O caso de Honduras mostra um dos melhores lados da política externa do presidente Barack Obama. Quando houve o golpe preventivo em Tegucigalpa, aplicado para evitar que o país se tornasse mais um satélite do bolivarianismo do caudilho Hugo Chávez, não faltou quem garantisse que os Estados Unidos apoiariam o governo de facto.
Mas o que a Casa Branca fez foi juntar-se a todos os países do Hemisfério na condenação da quebra da norma democrática. Depois, deu tempo e espaço para que a OEA e os países da região tentassem mediar o conflito.
Só quando falharam todas as tentativas de mediação da OEA e se chegou a um impasse, o governo americano interveio. Com isso, Washington demonstrou que apoia a ação das instituições multilaterais e que ficou no passado a época em que apoiava ditaduras de direita.

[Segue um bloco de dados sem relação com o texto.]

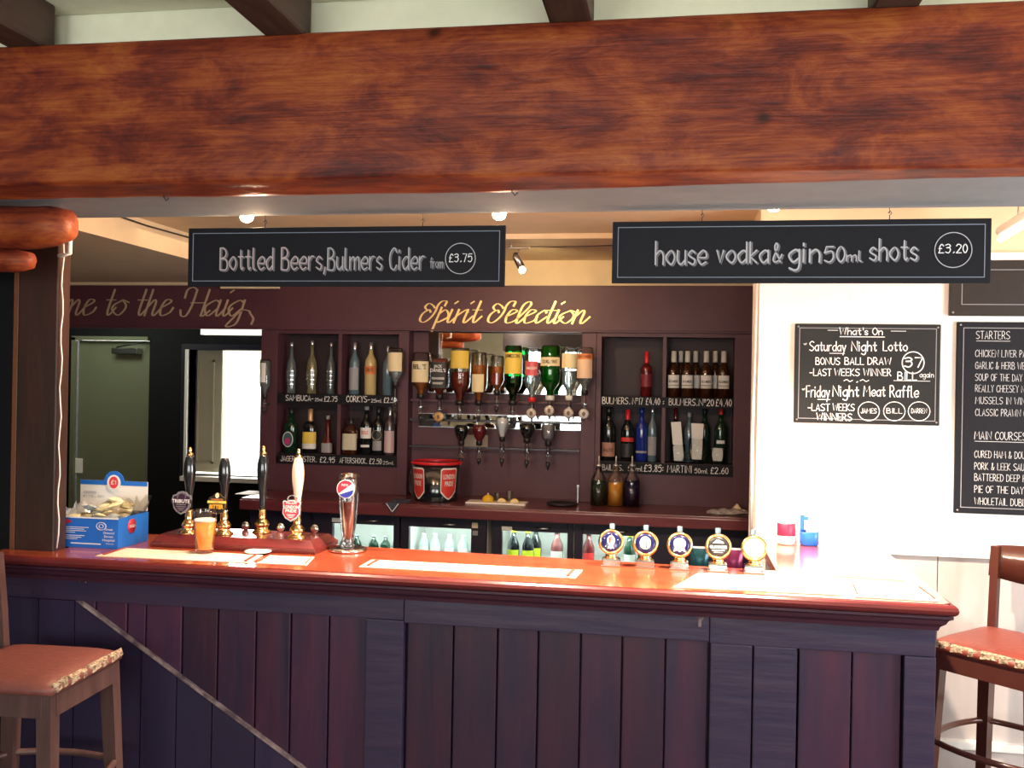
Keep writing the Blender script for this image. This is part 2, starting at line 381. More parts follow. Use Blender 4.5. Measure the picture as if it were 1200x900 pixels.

Mas também deixou claro que usa os poderes de persuasão da superpotência, quando isso é necessário.
Em linguagem diplomática, o embaixador Thomas Shannon explicou que o argumento decisivo para a obtenção do acordo foi "o reconhecimento que Honduras tem de ir para as eleições com o apoio da comunidade internacional e que a falta desse apoio jogaria o país ainda mais fundo na crise política".
Na verdade, a diplomacia americana jogou, com habilidade, porém com energia, com os dois lados em disputa. E obteve um bom acordo.
A diplomacia brasileira fez o contrário disso. Desde o início da crise, por inspiração do caudilho Hugo Chávez, o governo brasileiro assumiu posições intransigentes contra o governo de facto e a favor do presidente deposto.
Ao permitir que Manuel Zelaya ocupasse a embaixada em Tegucigalpa e dela fizesse o centro da agitação política contra o governo Micheletti, o governo brasileiro passou a interferir nos assuntos internos de Honduras, violando um dos princípios básicos da nossa política externa, que é a não-intervenção.
Essa inabilidade inviabilizou a possibilidade de qualquer tentativa brasileira de liderar um processo de negociação.
Na sexta-feira, ao tomar conhecimento do fim do impasse em Honduras, o presidente Luiz Inácio Lula da Silva afirmou que "o que aconteceu, na verdade, foi que Micheletti descobriu que não é possível governar contra a vontade da maioria".
Na verdade, as últimas pesquisas de opinião mostram que os hondurenhos querem que Zelaya complete seu mandato, mas não votariam nele de novo.
Quando fez essas declarações, o presidente Lula estava na Venezuela, em companhia de Hugo Chávez, de quem ouvira, pouco antes, que não entendia como um político com mais de 80% de aprovação não podia continuar governando o seu país.
O autoritarismo de Chávez o impede de ver que o que marca uma democracia é menos a repetição periódica das eleições do que a possibilidade da alternância no poder. Manuel Zelaya se deixou convencer pela pregação chavista e deu no que deu.